Great now you no longer have 2FA but just a longer password.


Yes, you can keep them on the same device if you choose to.

Or not. You decide how much effort you want and where you want to place the convenience vs security slider.

Yes, if you keep both factors not only on the same device but in the same password manager, then both factors essentially combine into nothing but a longer password.

I did say from the very first, that the seeds are nothing other than another password.

Except there is still at least one difference which I will say for at least the 3rd time... the totp secret is not transmitted over the wire when it is used, the password is. That is actually a significant improvement all by itself even if you do everything else the easy less secure way.

And you do not have to store the seeds the convenient less secure way. You can have them in a different password app with a different master password on the same device, or on seperate devices, or in seperate physical forms. You can store them any way you want, securely, or less securely.

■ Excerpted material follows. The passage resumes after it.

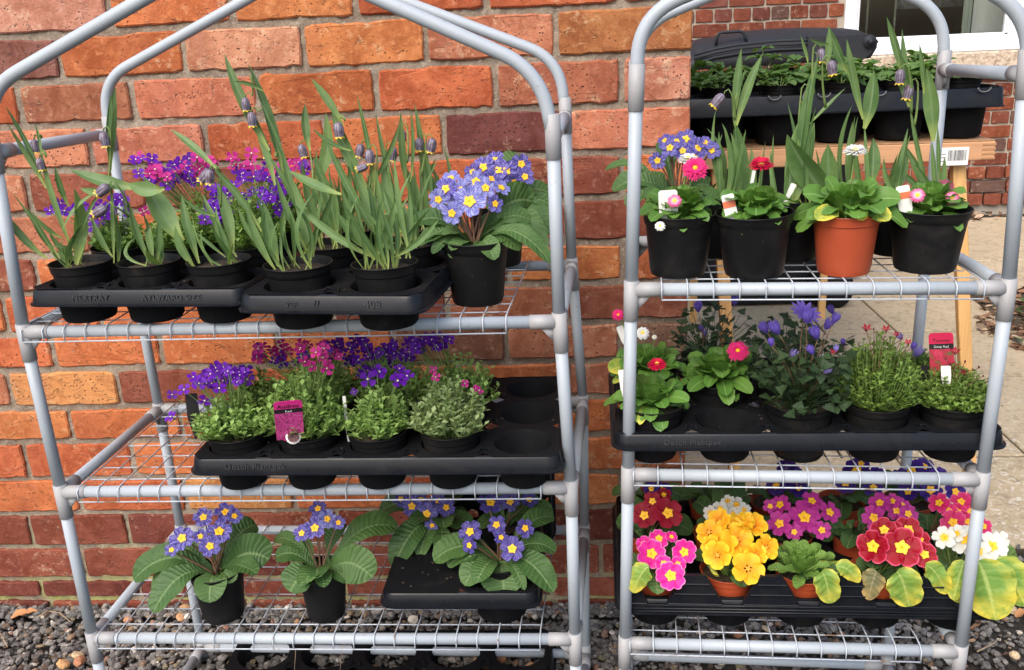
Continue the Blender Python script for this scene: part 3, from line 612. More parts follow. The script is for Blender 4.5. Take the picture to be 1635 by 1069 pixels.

The point is that even while opting to do things all the very secure way, you are still not locked out of anything when a single special device breaks, because you are not limited to only keeping a single copy of the seeds or the emergency passwords in a single place like on a single device or a single piece of paper.

You are free to address any "but what about" questions you decide you care about in any way you feel like.

The only way you were ever screwed is by the fact that the first time you set up 2fa for any site, most sites don't explain the actual mechanics but just walk you through a sequence of actions to perform without telling you what they actually did, and so at the end of following those directions you ARE left with the seeds only stored in a single place. And in the particular case of Google Authenticator, stored in a more or less inaccessible place in some android sqlite file you can't even manually get to without rooting your phone probably. And were never even told about the seed value at all. You were given those emergency passwords instead.

That does leave you with a single precious drvice that must not break or be lost. But the problem is only a combination of those bad directions given by websites, and the limitations of one particular totp app when that app didn't happen to display or export or cloud-backup the seeds until recently.

Even now Googles answer is a crap answer, because Google can see the codes unencrypted on their server, and Google can kill your entire gooogle account at sny time and you lose everything, email, drive , everything, instantly, no human to argue with. That is why I said even today I still would not use Google Authenticator for totp.

Except even in that one worst case, you still had the emergency passwords, which you were always free to keep in whatever way works for you. There is no single thing you must or must not do, there is only what kinds of problems are the worst problems for you.

Example: if what you are most concerned about is someone else getting ahold of a copy of those emergency passwords, then you want to have very few copies of them and they should be off-line and inconvenient to access. IE a printed hard copy in a safe deposit box in switzerland.

If what you are most concerned about is accidentally destroying your life savings by losing the password and the investment site has no further way to let you prove your ownership, then keep 10 copies in 10 different physical forms and places so that no matter what happens, you will always be able to access at least one of them. One on goggle drive, one on someone else's google drive in case yours is killed, one on onedrive, one on paper at home, one on paper in your wallet, one on your previous phonr that you don't use but still works, etc etc.

You pick whichever is your biggest priority, and address that need however you want, from pure convenience to pure security and all possible points in between. The convenient way has security downsides. The secure way has convenience downsides. But you are not forced to live with the downsides of either the convenient way or the secure way.